School roll play

16:00, Jan 24 2013

It is understandable that, in the uncertainty prevailing in schools in Christchurch and beyond, tensions should arise, but the suggestion this week by the principal of Aranui High School, John Rohs, that schools in the west are "poaching" pupils from the east is not helpful.

According to Rohs, more young people from the eastern suburbs are travelling further afield to go to high school because schools in the western suburbs are making up for their falling rolls by taking more out-of-zone applicants. The situation has created "a degree of friction" among principals, he says, and he has called on the Ministry of Education to do something about it.

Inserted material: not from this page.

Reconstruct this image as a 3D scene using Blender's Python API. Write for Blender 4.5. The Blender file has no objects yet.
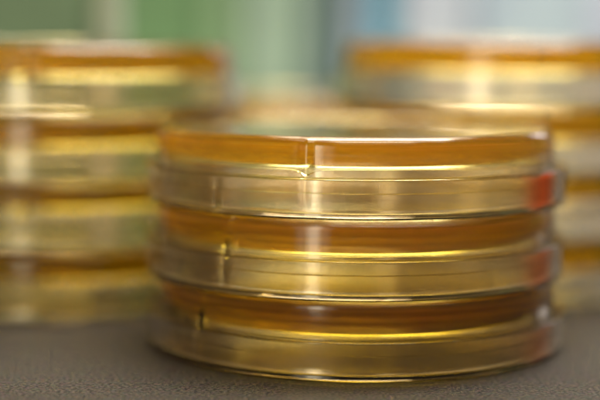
import bpy, math, random
from mathutils import Vector, Matrix

random.seed(7)
S = bpy.context.scene
COL = S.collection
MM = 0.001

# ------------------------------------------------------------------ render set-up
S.render.engine = 'CYCLES'
cy = S.cycles
cy.use_denoising = True
cy.adaptive_threshold = 0.025
cy.max_bounces = 28
cy.transmission_bounces = 28
cy.glossy_bounces = 16
cy.diffuse_bounces = 4
cy.transparent_max_bounces = 16
cy.volume_bounces = 3
cy.caustics_reflective = True
cy.caustics_refractive = True
cy.blur_glossy = 0.3
cy.sample_clamp_indirect = 12
S.view_settings.view_transform = 'Standard'
S.view_settings.look = 'None'
S.view_settings.exposure = 0.58
S.view_settings.gamma = 1.0


def lin(r, g, b, k=1.0):
    def f(c):
        c /= 255.0
        return c / 12.92 if c <= 0.04045 else ((c + 0.055) / 1.055) ** 2.4
    return (f(r) * k, f(g) * k, f(b) * k, 1.0)


# ------------------------------------------------------------------ helpers
def new_mat(name):
    m = bpy.data.materials.new(name)
    m.use_nodes = True
    nt = m.node_tree
    nt.nodes.clear()
    out = nt.nodes.new('ShaderNodeOutputMaterial')
    return m, nt, out


def link_mesh(name, verts, faces, mat, parent=None, face_attr=None):
    me = bpy.data.meshes.new(name)
    me.from_pydata(verts, [], faces)
    me.update()
    for p in me.polygons:
        p.use_smooth = True
    if face_attr:
        a = me.attributes.new('optic', 'FLOAT', 'FACE')
        a.data.foreach_set('value', face_attr)
    me.materials.append(mat)
    o = bpy.data.objects.new(name, me)
    COL.objects.link(o)
    if parent:
        o.parent = parent
    return o


def tag(o, label=None, cat=None, group=None, kind=None):
    if label:
        o['label'] = label
    if cat:
        o['category'] = cat
    if group:
        o['group'] = group
    if kind:
        o['kind'] = kind
    return o


def fillet(pts):
    """pts: (r, z, radius[, n]) polyline; every point with radius > 0 becomes an arc with tight support points."""
    out = []
    n = len(pts)
    for i, p in enumerate(pts):
        rad = p[2]
        if rad <= 0 or i == 0 or i == n - 1:
            out.append((p[0], p[1]))
            continue
        c = Vector((p[0], p[1]))
        a = Vector(pts[i - 1][:2]) - c
        b = Vector(pts[i + 1][:2]) - c
        la, lb = a.length, b.length
        a.normalize()
        b.normalize()
        half = math.acos(max(-1, min(1, a.dot(b)))) / 2
        t = min(rad / math.tan(half), la * .49, lb * .49)
        r = t * math.tan(half)
        cen = c + (a + b).normalized() * (r / math.sin(half))
        p0, p1 = c + a * t, c + b * t
        s = min(.06, t * .2)
        out.append(tuple(p0 + a * s))
        v0, v1 = p0 - cen, p1 - cen
        ang = math.pi - 2 * half
        sgn = 1 if v0.x * v1.y - v0.y * v1.x > 0 else -1
        k = max(3, int(ang / math.radians(15)))
        for j in range(k + 1):
            th = sgn * ang * j / k
            out.append((cen.x + v0.x * math.cos(th) - v0.y * math.sin(th),
                        cen.y + v0.x * math.sin(th) + v0.y * math.cos(th)))
        out.append(tuple(p1 + b * s))
    return out


def lathe(profile, seg=224, warp=None, tags=None):
    """Revolve a profile (mm) about z. Angle 0 looks at the camera (-y), positive to the right (+x).
    Profile runs so that the solid is on its left; normals are fixed by the caller's order."""
    verts, faces, attr = [], [], []
    idx = []
    for j in range(seg):
        th = 2 * math.pi * j / seg
        row = []
        for i, (r, z) in enumerate(profile):
            if r < 1e-6:
                if j == 0:
                    verts.append((0, 0, z * MM))
                    row.append(len(verts) - 1)
                else:
                    row.append(idx[0][i])
                continue
            rr, zz = (r, z) if warp is None else warp(i, r, z, th)
            verts.append((math.sin(th) * rr * MM, -math.cos(th) * rr * MM, zz * MM))
            row.append(len(verts) - 1)
        idx.append(row)
    for j in range(seg):
        a, b = idx[j], idx[(j + 1) % seg]
        for i in range(len(profile) - 1):
            q = [a[i], b[i], b[i + 1], a[i + 1]]
            f = []
            for v in q:
                if v not in f:
                    f.append(v)
            if len(f) < 3:
                continue
            faces.append(f)
            if tags:
                attr.append(tags[i])
    return verts, faces, attr


# ------------------------------------------------------------------ materials
def mat_plastic():
    m, nt, out = new_mat('clear_polystyrene')
    g = nt.nodes.new('ShaderNodeBsdfGlass')
    g.inputs['Color'].default_value = (0.993, 0.974, 0.938, 1)
    g.inputs['Roughness'].default_value = 0.0
    g.inputs['IOR'].default_value = 1.59
    tc = nt.nodes.new('ShaderNodeTexCoord')
    mp = nt.nodes.new('ShaderNodeMapping')
    mp.inputs['Scale'].default_value = (60, 60, 900)
    no = nt.nodes.new('ShaderNodeTexNoise')
    no.inputs['Scale'].default_value = 1.0
    no.inputs['Detail'].default_value = 2.0
    bu = nt.nodes.new('ShaderNodeBump')
    bu.inputs['Strength'].default_value = 0.06
    bu.inputs['Distance'].default_value = 0.00006
    nt.links.new(tc.outputs['Object'], mp.inputs['Vector'])
    nt.links.new(mp.outputs[0], no.inputs['Vector'])
    nt.links.new(no.outputs['Fac'], bu.inputs['Height'])
    nt.links.new(bu.outputs[0], g.inputs['Normal'])
    nt.links.new(g.outputs[0], out.inputs['Surface'])
    return m


def mat_agar():
    m, nt, out = new_mat('amber_agar')
    g = nt.nodes.new('ShaderNodeBsdfGlass')
    g.inputs['Color'].default_value = (1, 1, 1, 1)
    g.inputs['Roughness'].default_value = 0.0
    at = nt.nodes.new('ShaderNodeAttribute')
    at.attribute_name = 'optic'
    nt.links.new(at.outputs['Fac'], g.inputs['IOR'])
    nt.links.new(g.outputs[0], out.inputs['Surface'])
    v = nt.nodes.new('ShaderNodeVolumeAbsorption')
    D = 220.0
    sig = AGAR_SIGMA
    v.inputs['Color'].default_value = (1 - sig[0] / D, 1 - sig[1] / D, 1 - sig[2] / D, 1)
    v.inputs['Density'].default_value = D
    sc = nt.nodes.new('ShaderNodeVolumeScatter')        # agar is faintly cloudy
    sc.inputs['Color'].default_value = (1, .72, .22, 1)
    sc.inputs['Density'].default_value = 8.0
    sc.inputs['Anisotropy'].default_value = .5
    ad = nt.nodes.new('ShaderNodeAddShader')
    nt.links.new(v.outputs[0], ad.inputs[0])
    nt.links.new(sc.outputs[0], ad.inputs[1])
    nt.links.new(ad.outputs[0], out.inputs['Volume'])
    return m


AGAR_SIGMA = (0.0, 11.2, 140.0)


def mat_red_film(strength=1.0):
    m, nt, out = new_mat('red_marker_ink')
    d = nt.nodes.new('ShaderNodeBsdfDiffuse')
    d.inputs['Color'].default_value = lin(242, 130, 88)
    tr = nt.nodes.new('ShaderNodeBsdfTranslucent')
    tr.inputs['Color'].default_value = lin(246, 136, 92)
    tp = nt.nodes.new('ShaderNodeBsdfTransparent')
    tp.inputs['Color'].default_value = (1.0, .68, .55, 1)
    a = nt.nodes.new('ShaderNodeMixShader')
    a.inputs[0].default_value = .5
    nt.links.new(d.outputs[0], a.inputs[1])
    nt.links.new(tr.outputs[0], a.inputs[2])
    b = nt.nodes.new('ShaderNodeMixShader')
    no = nt.nodes.new('ShaderNodeTexNoise')
    no.inputs['Scale'].default_value = 350
    mr = nt.nodes.new('ShaderNodeMapRange')
    mr.inputs[1].default_value = .3
    mr.inputs[2].default_value = .7
    mr.inputs[3].default_value = .15
    mr.inputs[4].default_value = .5
    nt.links.new(no.outputs['Fac'], mr.inputs[0])
    nt.links.new(mr.outputs[0], b.inputs[0])
    nt.links.new(tp.outputs[0], b.inputs[1])
    nt.links.new(a.outputs[0], b.inputs[2])
    # the red film fades out along its left edge
    tc = nt.nodes.new('ShaderNodeTexCoord')
    sx = nt.nodes.new('ShaderNodeSeparateXYZ')
    nt.links.new(tc.outputs['Object'], sx.inputs[0])
    fd = nt.nodes.new('ShaderNodeMapRange')
    fd.interpolation_type = 'SMOOTHSTEP'
    fd.inputs[1].default_value = .0315
    fd.inputs[2].default_value = .0385
    fd.inputs[4].default_value = strength
    nt.links.new(sx.outputs['X'], fd.inputs[0])
    cl = nt.nodes.new('ShaderNodeBsdfTransparent')
    e = nt.nodes.new('ShaderNodeMixShader')
    fr = nt.nodes.new('ShaderNodeMapRange')              # and along its right edge
    fr.interpolation_type = 'SMOOTHSTEP'
    fr.inputs[1].default_value = .0425
    fr.inputs[2].default_value = .0385
    ml = nt.nodes.new('ShaderNodeMath')
    ml.operation = 'MULTIPLY'
    nt.links.new(sx.outputs['X'], fr.inputs[0])
    nt.links.new(fd.outputs[0], ml.inputs[0])
    nt.links.new(fr.outputs[0], ml.inputs[1])
    nt.links.new(ml.outputs[0], e.inputs[0])
    nt.links.new(cl.outputs[0], e.inputs[1])
    nt.links.new(b.outputs[0], e.inputs[2])
    nt.links.new(e.outputs[0], out.inputs['Surface'])
    return m


def mat_table():
    m, nt, out = new_mat('speckled_bench_top')
    p = nt.nodes.new('ShaderNodeBsdfPrincipled')
    tc = nt.nodes.new('ShaderNodeTexCoord')
    n1 = nt.nodes.new('ShaderNodeTexNoise')
    n1.inputs['Scale'].default_value = 1450
    n1.inputs['Detail'].default_value = 3
    n2 = nt.nodes.new('ShaderNodeTexNoise')
    n2.inputs['Scale'].default_value = 14
    n2.inputs['Detail'].default_value = 4
    vo = nt.nodes.new('ShaderNodeTexVoronoi')
    vo.inputs['Scale'].default_value = 1300
    cr = nt.nodes.new('ShaderNodeValToRGB')
    e = cr.color_ramp.elements
    e[0].position, e[0].color = .42, TABLE_DARK
    e[1].position, e[1].color = .60, TABLE_LIGHT
    nt.links.new(n1.outputs['Fac'], cr.inputs[0])
    for n in (n1, n2, vo):
        nt.links.new(tc.outputs['Object'], n.inputs['Vector'])
    # each speckle a slightly different hue
    hs = nt.nodes.new('ShaderNodeMix')
    hs.data_type = 'RGBA'
    hs.blend_type = 'OVERLAY'
    hs.inputs[0].default_value = .2
    nt.links.new(cr.outputs[0], hs.inputs[6])
    nt.links.new(vo.outputs['Color'], hs.inputs[7])
    mu = nt.nodes.new('ShaderNodeMix')
    mu.data_type = 'RGBA'
    mu.blend_type = 'MULTIPLY'
    mu.inputs[0].default_value = .35
    nt.links.new(hs.outputs[2], mu.inputs[6])
    nt.links.new(n2.outputs['Fac'], mu.inputs[7])
    nt.links.new(mu.outputs[2], p.inputs['Base Color'])
    p.inputs['Roughness'].default_value = .6
    p.inputs['Specular IOR Level'].default_value = .22
    bu = nt.nodes.new('ShaderNodeBump')
    bu.inputs['Strength'].default_value = .5
    bu.inputs['Distance'].default_value = .00025
    nt.links.new(n1.outputs['Fac'], bu.inputs['Height'])
    nt.links.new(bu.outputs[0], p.inputs['Normal'])
    nt.links.new(p.outputs[0], out.inputs['Surface'])
    return m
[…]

There is no denying that the official statistics show large changes in enrolments at schools around the city. Aranui High School's roll has declined steeply from 650 before the earthquakes to fewer than 500 now. At the same time, three state co-educational high schools in the western suburbs - Burnside, Riccarton and Papanui - have shown sharp rises in the numbers of out-of-zone enrolments they have taken.

Quite how large is not altogether clear, because at least one of those schools, Burnside, says that the Ministry of Education statistics are not accurate. The ministry figures show that in 2009 Burnside had 5 per cent of its roll made up of out-of-zone pupils and that in 2011 that figure jumped to 17 per cent. The principal of Burnside High School, Warwick Maguire, says, however, that his school has consistently enrolled about 20 to 25 per cent of its pupils from out of zone each year and was, in fact, trying to reduce the numbers, not increase them. Far from seeking to increase its roll at the expense of others, the school turns hundreds of applicants away, Maguire says, and this year it took fewer out-of-zoners than last year.

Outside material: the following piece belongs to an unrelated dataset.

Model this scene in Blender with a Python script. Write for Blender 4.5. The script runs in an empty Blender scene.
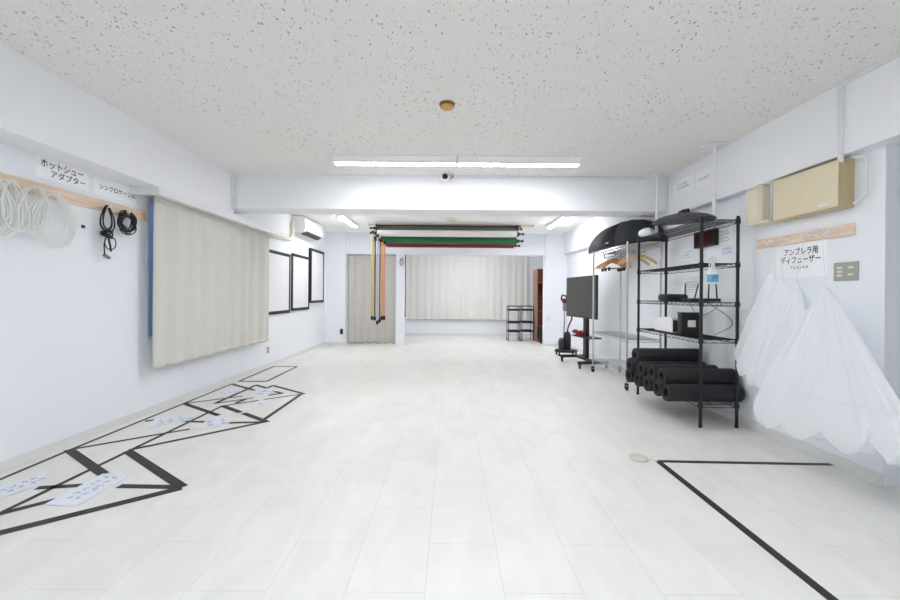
import bpy, bmesh, math, random
from math import sin, cos, pi, radians, sqrt
from mathutils import Vector, Matrix
random.seed(7)
sc = bpy.context.scene
COL = sc.collection
ALL = []

# ------------------------------------------------------------------ camera geometry
H = 1.15                       # camera height above the floor
ROLL = radians(0.45)
F = 400.0
U0, V0 = 451.0, 295.0
XL, XR = -2.863, 2.646         # side walls
ZC = 2.57                      # ceiling

def ray(u, v):
    du, dv = u - U0, v - V0
    a = du*cos(ROLL) + dv*sin(ROLL)
    b = -du*sin(ROLL) + dv*cos(ROLL)
    return a/F, -b/F
def on_floor(u, v, z=0.0):
    dx, dz = ray(u, v); y = (z - H)/dz
    return Vector((dx*y, y, z))
def on_x(u, v, x):
    dx, dz = ray(u, v); y = x/dx
    return Vector((x, y, H + dz*y))
def on_y(u, v, y):
    dx, dz = ray(u, v)
    return Vector((dx*y, y, H + dz*y))

# ------------------------------------------------------------------ mesh helper
class MB:
    def __init__(s): s.v = []; s.f = []
    def add(s, vs, fs):
        n = len(s.v); s.v += [tuple(p) for p in vs]; s.f += [tuple(i+n for i in f) for f in fs]; return s
    def box(s, x0, x1, y0, y1, z0, z1):
        return s.add([(x0,y0,z0),(x1,y0,z0),(x1,y1,z0),(x0,y1,z0),(x0,y0,z1),(x1,y0,z1),(x1,y1,z1),(x0,y1,z1)],
                     [(0,3,2,1),(4,5,6,7),(0,1,5,4),(1,2,6,5),(2,3,7,6),(3,0,4,7)])
    def cyl(s, p0, p1, r0, r1=None, n=10):
        return s.tube([p0, p1], [r0, r0 if r1 is None else r1], n)
    def tube(s, path, r, n=6, closed=False):
        path = [Vector(p) for p in path]; m = len(path)
        rs = r if isinstance(r, (list, tuple)) else [r]*m
        vs = []; up = None
        for i, p in enumerate(path):
            if closed: t = path[(i+1) % m] - path[i-1]
            else: t = path[min(i+1, m-1)] - path[max(i-1, 0)]
            if t.length < 1e-9: t = Vector((0,0,1))
            t.normalize()
            if up is None:
                up = Vector((0,0,1)) if abs(t.z) < .9 else Vector((1,0,0))
            side = t.cross(up)
            if side.length < 1e-6: side = t.cross(Vector((0,1,0)))
            side.normalize(); up = side.cross(t).normalized()
            for k in range(n):
                a = 2*pi*k/n
                vs.append(p + (side*cos(a) + up*sin(a))*rs[i])
        fs = []
        for i in range(m if closed else m-1):
            j = (i+1) % m
            for k in range(n):
                l = (k+1) % n
                fs.append((i*n+k, i*n+l, j*n+l, j*n+k))
        if not closed:
            fs.append(tuple(reversed(range(n)))); fs.append(tuple((m-1)*n+k for k in range(n)))
        return s.add(vs, fs)
    def lathe(s, prof, c=(0,0,0), n=24, axis='z', sx=1, sy=1):
        vs = []; fs = []; m = len(prof)
        for r, h in prof:
            for k in range(n):
                a = 2*pi*k/n; x, y = r*cos(a)*sx, r*sin(a)*sy
                q = (x, y, h) if axis == 'z' else ((h, x, y) if axis == 'x' else (x, h, y))
                vs.append((c[0]+q[0], c[1]+q[1], c[2]+q[2]))
        for i in range(m-1):
            for k in range(n):
                l = (k+1) % n
                fs.append((i*n+k, i*n+l, (i+1)*n+l, (i+1)*n+k))
        if prof[0][0] > 1e-6: fs.append(tuple(reversed(range(n))))
        if prof[-1][0] > 1e-6: fs.append(tuple((m-1)*n+k for k in range(n)))
        return s.add(vs, fs)
    def prism(s, pts, d):
        d = Vector(d); pts = [Vector(p) for p in pts]; n = len(pts)
        return s.add(pts + [p+d for p in pts], [tuple(reversed(range(n))), tuple(range(n, 2*n))] +
                     [(i, (i+1) % n, n+(i+1) % n, n+i) for i in range(n)])
    def grid(s, fn, nu, nv, close_u=False):
        vs = [fn(i, j) for j in range(nv) for i in range(nu)]; fs = []
        for j in range(nv-1):
            for i in range(nu if close_u else nu-1):
                k = (i+1) % nu
                fs.append((j*nu+i, j*nu+k, (j+1)*nu+k, (j+1)*nu+i))
        return s.add(vs, fs)
    def build(s, name, mat, parent=None, origin=None, smooth=True, bevel=0, solid=0, sub=0, keep=False):
        if origin is None:
            origin = Vector(parent['_o']) if parent is not None and '_o' in parent else Vector((0,0,0))
        o3 = Vector(origin)
        me = bpy.data.meshes.new(name)
        me.from_pydata([tuple(Vector(p)-o3) for p in s.v], [], s.f)
        bm = bmesh.new(); bm.from_mesh(me)
        if not keep:
            bmesh.ops.remove_doubles(bm, verts=bm.verts, dist=1e-6)
            bmesh.ops.recalc_face_normals(bm, faces=bm.faces)
        bm.to_mesh(me); bm.free()
        if smooth:
            me.shade_smooth()
            me.set_sharp_from_angle(angle=radians(35))
        me.materials.append(mat)
        o = bpy.data.objects.new(name, me); COL.objects.link(o)
        if parent is not None:
            o.parent = parent; o['_o'] = tuple(origin)
        else:
            o.location = o3; o['_o'] = tuple(origin)
        if solid:
            m = o.modifiers.new('solid', 'SOLIDIFY'); m.thickness = solid; m.offset = 0
        if bevel:
            m = o.modifiers.new('bevel', 'BEVEL'); m.width = bevel; m.segments = 2; m.limit_method = 'ANGLE'
        if sub:
            m = o.modifiers.new('sub', 'SUBSURF'); m.levels = sub; m.render_levels = sub
        ALL.append(o)
        return o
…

Whatever the true numbers, there is no doubt that enrolments are changing. That is almost certainly simply an obvious adjustment to the huge demographic changes that have been forced on the region since the earthquakes. The Ministry of Education's plan for schools, about which dozens of submissions have been made and a major announcement about which is due towards the end of next month, is the Government's long-term response to those changes.

In the meantime, however, family life goes on, with many people moving and making arrangements for themselves. To talk of this exercise of parental choice as "poaching" by schools is counter-productive and silly. Intervention by the Ministry of Education would be unlikely to improve things, even if one had confidence that any intervention by the ministry would be done competently, which after recent events is far from the case.

A few parents may, of course, be moving their children to what they feel is a better school for no other reason than that the circumstances now make it possible. As Rohs observed, some parents in the eastern suburbs had moved their children to school further afield before the earthquakes. The degree to which that sort of movement has increased is impossible to measure, but it is unlikely to be large. There is little that can be done about that. Parents always seek to get the best education they can for their children. That said, parents should not be guided by gossip and prejudice in such decisions and should give honest consideration to their local school. For the good of their communities, they owe them no less.